The Canadian Investment Regulatory Organization (CIRO) is Canada’s national self-regulatory body overseeing investment dealers and marketplaces, protecting investors, enforcing compliance, and maintaining fair, efficient capital markets.
CIRO announced that threat actors stole personal data of 750,000 people in an August 2025 phishing attack. The breach forced some systems offline but did not disrupt critical operations.
CIRO stated it contained the security incident, found no ongoing threat, and confirmed that data tied to member firms and registered employees was affected.
In August 2025, CIRO detected a cyber incident and contained it quickly. The organization notified authorities and launched a forensic investigation with the help of cybersecurity experts. The organization revealed that a limited set of investigative and investor data was copied.
“In August 2025, CIRO identified a cybersecurity incident. We took immediate steps to contain the incident, secure our systems and protect the information in our care. We notified law enforcement and all relevant authorities including privacy commissions across Canada.” reads the FAQ page published by CIRO. “Once contained, we retained a leading third-party forensic IT investigator to determine what information was impacted. After more than 9,000 hours of review, that investigation determined that a limited subset of investigative, compliance and market surveillance data, including some of investor information, was copied from our system.”
CIRO said the breach exposed sensitive personal and financial data, including income, IDs, contact details, account numbers, and statements collected as part of its regulatory and investigative activities.

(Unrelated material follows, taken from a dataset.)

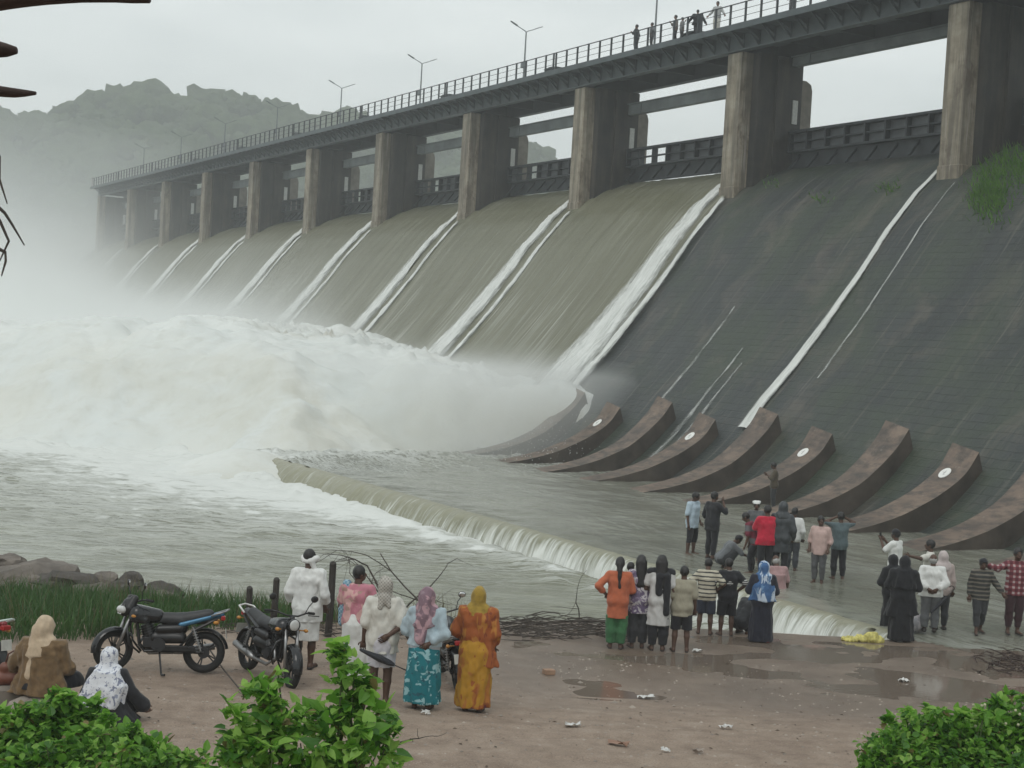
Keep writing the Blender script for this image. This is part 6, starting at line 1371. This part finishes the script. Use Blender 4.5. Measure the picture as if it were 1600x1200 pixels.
# middle bush with broad leaves
b = at_bush(480, 8.6); bush('leafy bush with broad heart shaped leaves in front of the pink shirt', b, [lob(b, 400, 1150, 8.5, .24, .2, .26), lob(b, 470, 1130, 8.6, .26, .22, .28), lob(b, 550, 1120, 8.6, .22, .2, .3), lob(b, 555, 1055, 8.6, .10, .09, .14), lob(b, 545, 1012, 8.6, .05, .05, .07), lob(b, 420, 1085, 8.6, .1, .1, .09), lob(b, 580, 1165, 8.5, .16, .2, .22), lob(b, 380, 1190, 8.4, .22, .2, .18), lob(b, 500, 1200, 8.4, .3, .2, .2)],
     1500, .062, [LM2, LM, LM2, LMD], 5, 26, True, 240)
b = at_bush(120, 12.6); bush('low spreading green bush below the two seated people', b, [lob(b, 0, 1150, 12.4, .4, .4, .3), lob(b, 70, 1140, 12.5, .4, .4, .34), lob(b, 110, 1105, 12.6, .2, .2, .18), lob(b, 150, 1150, 12.5, .4, .35, .3), lob(b, 215, 1160, 12.4, .34, .3, .22), lob(b, 260, 1190, 12.3, .25, .3, .2), lob(b, 40, 1190, 12, .5, .4, .3), lob(b, -60, 1140, 12.4, .4, .4, .35), lob(b, 170, 1195, 12, .5, .4, .3), lob(b, 105, 1085, 12.6, .1, .1, .1)],
     8500, .085, [LM, LM2, LMD, LM], 6, 40)
b = at_bush(1500, 13.2); bush('dense low green bush with small pale flowers at the right corner', b, [lob(b, 1420, 1150, 13, .35, .4, .26), lob(b, 1480, 1140, 13.1, .4, .4, .3), lob(b, 1550, 1130, 13.2, .42, .4, .3), lob(b, 1620, 1125, 13.2, .4, .4, .34), lob(b, 1420, 1185, 12.8, .3, .35, .2), lob(b, 1390, 1200, 12.8, .2, .3, .14), lob(b, 1500, 1190, 12.8, .5, .4, .3), lob(b, 1590, 1190, 12.8, .5, .4, .3)],
     9500, .075, [LM, LM2, LMD, LM], 7, 40)
mb = MB(); rg = np.random.default_rng(4)
for i in range(40):
    p = at_depth(rg.uniform(1440, 1600), rg.uniform(1098, 1150), rg.uniform(12.9, 13.3)); mb.ball(p, .014, 6, 4)
tag(mb.build('small_flowers', simple('pale_petal', (.45, .45, .3), .8)), 'small pale flowers in the right hand bush', kind='stuff')
# weeds and small plants around the feet of the bushes
def low(rg):
    y = rg.uniform(11.5, 15.2); x = rg.uniform(-.36 * y - .5, -.24 * y) if rg.random() < .5 else rg.uniform(.235 * y, .36 * y + .5); return x, y
blades('weeds', 2500, low, .12, .4, .008, leafmat('weed_green', (.05, .12, .03), (.11, .21, .05)), 'low weeds round the foot of the bushes', 23, .4)
# grass on the spillway slope
def slope_tuft(n, cpx, cpy, sx_, sy_, label, seed, hmax=.5):
    rg = np.random.default_rng(seed); vs, fs = [], []
    for i in range(n):
        q = on_slope(rg.normal(cpx, sx_), rg.normal(cpy, sy_))
        if q is None: continue
        p = q[0]; h_ = rg.uniform(.15, hmax); a = rg.uniform(0, 6.28); w_ = .03; b = len(vs); l_ = rg.normal(size=2) * .12
        vs += [(p[0] - math.cos(a) * w_, p[1] - math.sin(a) * w_, p[2]), (p[0] + math.cos(a) * w_, p[1] + math.sin(a) * w_, p[2]), (p[0] + l_[0] - .1, p[1] + l_[1] - .06, p[2] + h_)]; fs.append((b, b + 1, b + 2))
    return tag(mesh_obj('slope_grass', vs, fs, leafmat('slope_green', (.06, .17, .02), (.13, .27, .035))), label, kind='stuff')
slope_tuft(700, 1588, 262, 28, 18, 'bright grass growing on the dam slope', 1); slope_tuft(700, 1545, 305, 16, 20, 'bright grass growing on the dam slope', 2); slope_tuft(60, 1390, 296, 7, 5, 'small tuft of grass on the dam slope', 3, .3); slope_tuft(30, 1280, 312, 10, 5, 'small tuft of grass on the dam slope', 4, .25); slope_tuft(25, 1205, 287, 9, 4, 'small tuft of grass on the dam slope', 6, .25)

# ================================================================== LITTER
PAP = simple('white_paper', (.6, .6, .58), .8)
def scrap(px, py, sx_, sy_, lab, seed, mat=PAP, cat='litter'):
    rg = np.random.default_rng(seed); n = 5; g = np.linspace(-.5, .5, n); X, Y = np.meshgrid(g, g, indexing='ij'); Z = .06 * (rg.random((n, n))) ; v_ = np.stack([X * sx_ + rg.normal(size=(n, n)) * .01, Y * sy_ + rg.normal(size=(n, n)) * .01, Z], -1).reshape(-1, 3)
    o = mesh_obj('litter', v_, grid_faces(n, n), mat); p = on_ground(px, py); o.location = (p[0], p[1], p[2] + .012); o.rotation_euler = (0, 0, rg.uniform(-.6, .6)); tag(o, lab, cat)
scrap(895, 1136, .2, .09, 'white paper strip lying on the open earth', 1); scrap(1010, 1092, .24, .14, 'crumpled pale paper on the earth below the crowd', 2); scrap(965, 1165, .26, .1, 'brownish wrapper near the bottom edge of the earth', 3, simple('brown_wrapper', (.28, .17, .12), .7)); scrap(1135, 1140, .16, .1, 'small pale scrap right of the open earth', 4); scrap(1090, 1020, .18, .1, 'white scrap beside the boy in beige shirt', 5); scrap(665, 1117, .1, .07, 'tiny white scrap in front of the teal skirt', 6); scrap(1412, 1066, .16, .14, 'white crumpled cup lying in the puddle', 7); scrap(1040, 1176, .1, .05, 'little white fleck close to the lower edge', 8)
scrap(1090, 1178, .14, .06, 'faded wrapper left of the right hand bush', 9, simple('faded_wrapper', (.35, .3, .26), .8))
m = MB(); m.box((-.09, -.06, 0), (.09, .06, .09), .012); o = m.build('broken_brick', simple('old_brick', (.34, .22, .15), .85, scale=6, var=.3)); p = on_ground(857, 1054); o.location = tuple(p); o.rotation_euler = (0, .06, .5); tag(o, 'broken brick alone on the earth near the puddles', 'brick')
YEL = simple('yellow_garland', (.55, .5, .16), .8, scale=12, var=.4)
V, Fc = field_mesh([('e', (-.3, 0, .03), (.14, .09, .05)), ('e', (-.08, .03, .05), (.14, .1, .06)), ('e', (.12, 0, .09), (.13, .1, .1)), ('e', (.26, .02, .05), (.1, .1, .06))], .014, .03, wrinkle=.03, wf=16)
o = mesh_obj('discarded_garlands', V, Fc, YEL); p = on_ground(1352, 1003); o.location = tuple(p); tag(o, 'yellow heap of discarded garlands beside the black cloak', 'garlands')
p = on_ground(640, 1163); branch_obj('dry forked twig on the earth by the middle bush', p + np.array([-.12, 0, .02]), (1, .4, .12), .4, .01, 1, 41)

# ================================================================== HUT TIMBERS AT THE TOP LEFT, HANGING TWIGS
BARK = NT('rough_timber'); v = BARK.coord((1, 6, 6)); n = BARK.noise(v, 5, 6, .7); BARK.base(BARK.ramp(n, [(.3, (.018, .012, .010)), (.7, (.08, .05, .042))])); BARK.set(Roughness=.9); BARK.bump(n, .7, .02); BARKM = BARK.m
def timber(name, label, x0, y0, x1, y1, D, r0, r1, seed, flat=.6, taper_end=True):
    a, b = at_depth(x0, y0, D), at_depth(x1, y1, D); d = b - a; n = 22; rg = np.random.default_rng(seed); vs = []; m_ = 10; L_ = np.linalg.norm(d); d /= L_; s = np.cross(d, (0, 0, 1)); s /= np.linalg.norm(s); u = np.cross(s, d)
    for i in range(n):
        t_ = i / (n - 1); c = d * L_ * t_ + u * .006 * math.sin(t_ * 9 + seed); r_ = (r0 + (r1 - r0) * t_) * (1 if not taper_end else min(1, (1.02 - t_) * 9) ** .5)
        for k in range(m_):
            q = 2 * math.pi * k / m_; rr = r_ * (1 + .16 * float(pnoise(t_ * 9, k * 1.3, seed))); vs.append(c + s * rr * math.cos(q) + u * rr * flat * math.sin(q))
    fs = [(i * m_ + k, i * m_ + (k + 1) % m_, (i + 1) * m_ + (k + 1) % m_, (i + 1) * m_ + k) for i in range(n - 1) for k in range(m_)] + [tuple(range(m_ - 1, -1, -1)), tuple(range((n - 1) * m_, n * m_))]
    o = mesh_obj(name, vs, fs, BARKM, None, True); o.location = tuple(a); tag(o, label, 'timber', 'rough timbers of a hut roof'); return o
timber('roof_timber', 'long dark timber along the top edge of the view', -330, 14, 232, -9, 2.6, .042, .02, 1, .6, False)
timber('roof_timber', 'round ended log stub poking in below the top timber', -300, 62, 26, 74, 2.8, .03, .021, 2, .75)
timber('roof_timber', 'flat pointed board poking in lowest at the left edge', -300, 112, 56, 143, 2.8, .036, .013, 3, .6)
hr = np.random.default_rng(12); root = None
mb = MB()
for pts in ([(-40, 180), (-5, 240), (3, 280), (8, 320)], [(-30, 290), (0, 335), (18, 352), (40, 383)], [(-30, 300), (2, 340), (12, 375), (4, 408)], [(-20, 380), (2, 392), (6, 410), (1, 425)]):
    mb.tube([at_depth(x, y, 2.7) + hr.normal(size=3) * .004 for x, y in pts], [.0045, .003, .0025, .0012], 5)
tag(mb.build('dangling_twigs', TWIG), 'thin dry twigs dangling at the left edge under the timbers', 'twigs')

# crumbs of dry leaf, mud clods and twig bits on the earth
mb = MB(); rg = np.random.default_rng(91)
for i in range(550):
    x, y = rg.uniform(-6.5, 9), rg.uniform(16.3, 26.5); z = float(ground_z(x, y)) + .006; a = rg.uniform(0, 6.28); l_ = rg.uniform(.012, .04); w_ = l_ * rg.uniform(.15, .5); ca, sa = math.cos(a), math.sin(a)
    mb.add([(x, y, z), (x + ca * l_ - sa * w_, y + sa * l_ + ca * w_, z + rg.uniform(0, .015)), (x + ca * l_ * 2, y + sa * l_ * 2, z + .004), (x + ca * l_ + sa * w_, y + sa * l_ - ca * w_, z + rg.uniform(0, .015))], [(0, 1, 2, 3)])
tag(mb.build('leaf_crumbs', simple('dry_leaf_bits', (.09, .065, .045), .9, scale=2, var=.6)), 'dry leaf crumbs and twig bits scattered on the earth', kind='stuff')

CIRO noted that no passwords or PINs were exposed and said it found no evidence of data misuse or any exposure or activity on the dark web.
“CIRO received this information in the normal course of carrying out its regulatory mandate to protect investors from improper investment conduct and practices, and through its investigative, compliance assessment and market regulation work,” the organization says. “CIRO will delete investor information when no longer required for its investigative, compliance assessment and market surveillance work, however we are unable to process individual deletion requests.”
CIRO is continuing to monitor for malicious activity and is offering affected individuals two years of free credit monitoring and identity theft protection.